ANKARA (AA) - Fetullahçı Terör Örgütü'nün (FETÖ) 15 Temmuz darbe girişimi sırasında Kara Havacılık Komutanlığındaki eylemlere ilişkin 152'si asker, 3'ü sivil, 155 sanığın yargılandığı davaya devam edildi.

Ankara 17. Ağır Ceza Mahkemesince Sincan Ceza İnfaz Kurumları Kampüsü'ndeki salonda görülen duruşmada, olay tarihinde Kara Havacılık Okulu Erkan Başkanı olan Kara Pilot Albay Bilge Tekin Çağlar, tanık olarak dinlendi.

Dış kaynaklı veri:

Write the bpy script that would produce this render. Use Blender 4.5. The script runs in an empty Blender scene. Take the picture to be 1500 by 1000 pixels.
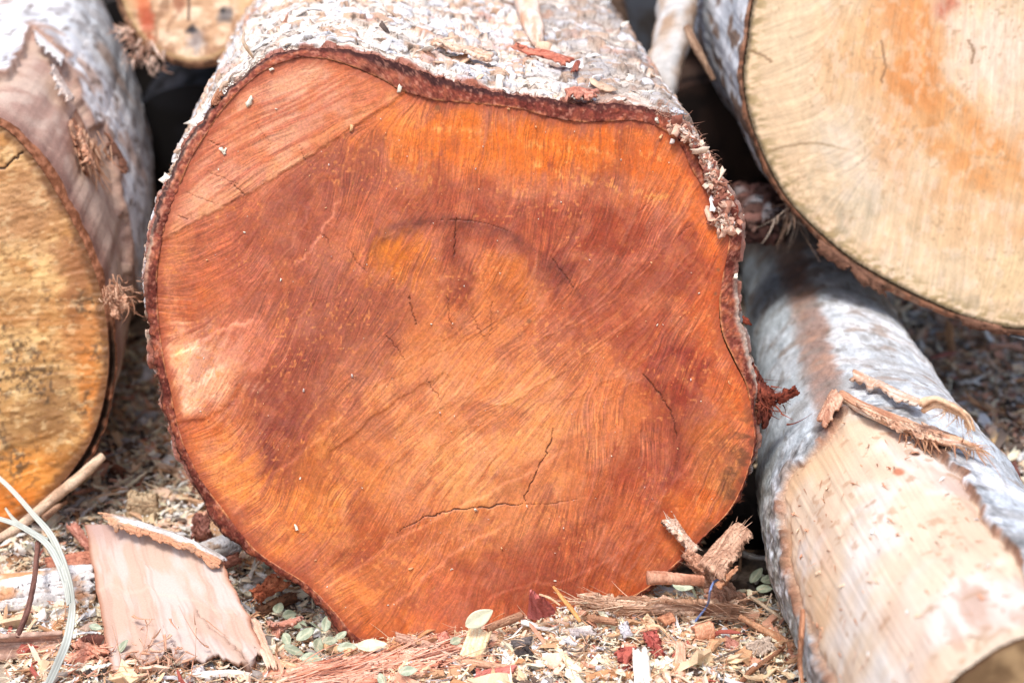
import bpy, math
import numpy as np

# ------------------------------------------------------------------ camera, sky, sun, exposure
F_PX, PITCH, FOCUS = 2500.0, math.radians(21.4), 1.25
sp, cp = math.sin(PITCH), math.cos(PITCH)
FW, UP, RT = np.array([0, cp, -sp]), np.array([0, sp, cp]), np.array([1.0, 0, 0])


def ray(x, y):
    x, y = np.asarray(x, float), np.asarray(y, float)
    return FW + ((x - 750) / F_PX)[..., None] * RT + ((500 - y) / F_PX)[..., None] * UP


TILT = math.radians(14)
N_MAIN = np.array([0, -math.cos(TILT), math.sin(TILT)])
_r = ray(540, 945)
_t = FOCUS * FW.dot(N_MAIN) / _r.dot(N_MAIN)
CAM = np.array([0, 0, -_t * _r[2]])          # the foot of the red log stands at z = 0

sc = bpy.context.scene
cd = bpy.data.cameras.new('camera')
cam = bpy.data.objects.new('camera', cd)
sc.collection.objects.link(cam)
cam.location = CAM
cam.rotation_euler = (math.pi / 2 - PITCH, 0, 0)
cd.sensor_width, cd.sensor_fit = 36, 'HORIZONTAL'
cd.lens = F_PX / 1500 * 36
cd.clip_start, cd.clip_end = 0.02, 500
cd.dof.use_dof = True
cd.dof.focus_distance = FOCUS
cd.dof.aperture_fstop = 5.0
sc.camera = cam

SUN_EL, SUN_AZ = math.radians(66), math.radians(204)     # azimuth: clockwise from +y (overcast, from behind left)
w = bpy.data.worlds.new('World')
sc.world = w
w.use_nodes = True
nt = w.node_tree
sky = nt.nodes.new('ShaderNodeTexSky')
sky.sky_type, sky.sun_disc = 'NISHITA', False
sky.sun_elevation, sky.sun_rotation = SUN_EL, SUN_AZ
sky.dust_density, sky.air_density, sky.ozone_density = 4.0, 1.0, 1.5
nt.nodes['Background'].inputs['Strength'].default_value = 0.115
nt.links.new(sky.outputs[0], nt.nodes['Background'].inputs[0])
sl = bpy.data.lights.new('sun', 'SUN')
sl.energy, sl.angle, sl.color = 1.5, math.radians(14), (1, .97, .93)
so = bpy.data.objects.new('sun', sl)
sc.collection.objects.link(so)
so.rotation_euler = (math.pi / 2 - SUN_EL, 0, math.pi - SUN_AZ)
so.location = (-2, -2, 5)
sc.view_settings.view_transform = 'Standard'
sc.view_settings.look = 'None'
sc.view_settings.exposure = 0.86
sc.view_settings.gamma = 1

# ------------------------------------------------------------------ helpers: noise
rng = np.random.default_rng(7)


def _h(ix, iy, iz, seed):
    h = (ix.astype(np.int64) * 374761393 + iy.astype(np.int64) * 668265263 + iz.astype(np.int64) * 2147483647 + seed * 974634777) & 0xffffffff
    h = ((h ^ (h >> 13)) * 1274126177) & 0xffffffff
    h = ((h ^ (h >> 16)) * 2246822519) & 0xffffffff
    h ^= h >> 15
    return (h & 0xffffff) / float(0x1000000)


def n2(x, y, seed=0):
    x, y = np.broadcast_arrays(np.asarray(x, float), np.asarray(y, float))
    ix, iy = np.floor(x), np.floor(y)
    fx, fy = x - ix, y - iy
    fx, fy = fx * fx * (3 - 2 * fx), fy * fy * (3 - 2 * fy)
    z = np.zeros_like(ix)
    a, b = _h(ix, iy, z, seed), _h(ix + 1, iy, z, seed)
    c, d = _h(ix, iy + 1, z, seed), _h(ix + 1, iy + 1, z, seed)
    return (a + (b - a) * fx) * (1 - fy) + (c + (d - c) * fx) * fy


def fbm2(x, y, o=4, seed=0, g=.5):
    s, a, t = 0, 1, 0
    for k in range(o):
        s = s + a * n2(np.asarray(x) * 2 ** k + 17.3 * k, np.asarray(y) * 2 ** k + 5.1 * k, seed + k)
        t += a
        a *= g
    return s / t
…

Erdek'te bulunduğu sırada, darbeye ilişkin haberleri televizyonda görerek karargahtakileri aradığını belirten Çağlar, Coşkun'a izinlerin iptal olup olmadığını sorduğunu aktardı.

Coşkun'un da kendisine, "Gelmezseniz de olur" dediğini bildiren Çağlar, buna rağmen ertesi gün Ankara'ya geldiğini kaydetti.

Darbe girişiminin püskürtülmesinin ardından askeri savcı Dişçi ve beraberindekilerin inceleme yapmak için karargaha geldiklerini anlatan Çağlar, savcı Dişçi'nin odada bulunan bir USB'yi tutanaklara geçirmediğini ifade etti.

Tanık Çağlar, şunları anlattı:

"Savcı dişçi, okul komutanı Ünsal'ın odasında arama yaptı. Delil niteliğindekileri tutanakla kayıt altına aldık. Bu sırada savcı, odadaki el çantasında bulunan USB'yi aldı ve beraberinde götüreceğini söyledi ve tutanağa geçirmedi. Bunun üzerine Kuvvetten bir albaya durumu anlattım, USB'nin kendilerine teslim edilip edilmediğini sordum. O da emin olmadığını söyleyince soruşturma savcılarına bu işini takibi ve delillerin karartılmasının önüne geçilmesi için ifade vermeye gittim."

- "Savcı tutanağı imzalamadı"

Tanık Kara Pilot Binbaşı Müge Hayriye Demiralın da 15 Temmuz'da evinde bulunduğu sırada babasının kendisini aramasıyla darbe girişiminden haberdar olduğunu ifade etti.

Bunun üzerine aradığı amirinin evde kalmasını istediğini anlatan Demiralın, darbe girişiminden bir gün sonra nöbetçi olduğu için karargaha gittiğini söyledi.

Karargahta inceleme yapmak isteyen askeri savcılara nöbetçi amir olarak eşlik ettiğini belirten Demiralın, savcıların özellikle sanık Coşkun'un odasına girmek istediklerini kaydetti.

Arama yapan askeri savcının odadaki çantalardan birinde USB bulduğunu ancak bunu tutanağa geçirmek istemediğini belirten Demiralın, "Hakan Coşkun'un odasında el konulanları tutanak altına aldık. Savcıya imzalamasını rica ettim o da emri kendisinin verdiğini, imzalamayacağını söyledi. Çantadan USB'yi aldı, zarfa koydu. Tutanağa işlemesini istedim ancak kabul etmedi." ifadelerini kullandı.

Söz konusu USB'ye el koyan eski askeri savcı Dişçi'nin, sözde Yurtta Sulh Konseyince sıkıyönetim mahkemelerinde görevlendirildiği tespit edildi.

Dişçi'nin yargılanmasına Ankara 16. Ağır Ceza Mahkemesince devam ediliyor.